Jesus warns that forgiveness is a difficult thing. In one place he says “take heed to yourselves.” Watch out for this. And after hearing the exhortation, the disciples gape and plead with Jesus to give them more faith. Christian forgiveness is not for the faint of heart.
So what does Jesus teach? He says that we must forgive as often as we are asked. By the third or fourth time in the same day for the same sin, you may not trust your brother like you once did, but Jesus says you must still forgive him. You may not hold his sin against him. This means you treat your brother the way you would have God treat you. Jesus says, forgive and you will be forgiven. Forgiveness doesn’t ignore weakness. Forgiveness doesn’t ignore consequences. Forgiveness may take steps to help prevent future sin. But forgiveness means that fellowship is restored. You are in fellowship before God because the blood of Jesus is cleansing both of you.
Jesus says if you hold sin against your brother, you are asking God to treat you the same way. If you say your brother doesn’t seem sorry enough, or you’re not convinced he’s really changed, you’re asking God to judge you with the same kind of scrutiny. You’re asking God to examine whether you’re really sorry enough, whether you’ve really changed all the way. But when God saved you, you weren’t and you hadn’t. Because God’s grace isn’t like that.

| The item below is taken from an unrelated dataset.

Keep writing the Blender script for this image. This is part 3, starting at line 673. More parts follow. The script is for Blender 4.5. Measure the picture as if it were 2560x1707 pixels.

He forgives freely, openly, gladly just because we ask. And He doesn’t scrutinize us. All His scrutiny fell on Jesus and it was full satisfied in Him. Jesus bore our sins in His body on the tree. Jesus became the sorrow that none of us can perfectly muster. His death and resurrection are the perfect repentance that we only receive by faith in Him.
So as we gather for worship, take heed to yourselves, examine yourselves. Are you holding anything against anyone? Jesus says stop, leave your gift at the altar. First be reconciled to your brother then come and offer your gift. Get it right in your heart now and then go put it right as quickly as possible. Ask yourself: Do I really want God to treat me the way I’ve treated him or her? But in order to be faithful to Jesus we must be given greater faith.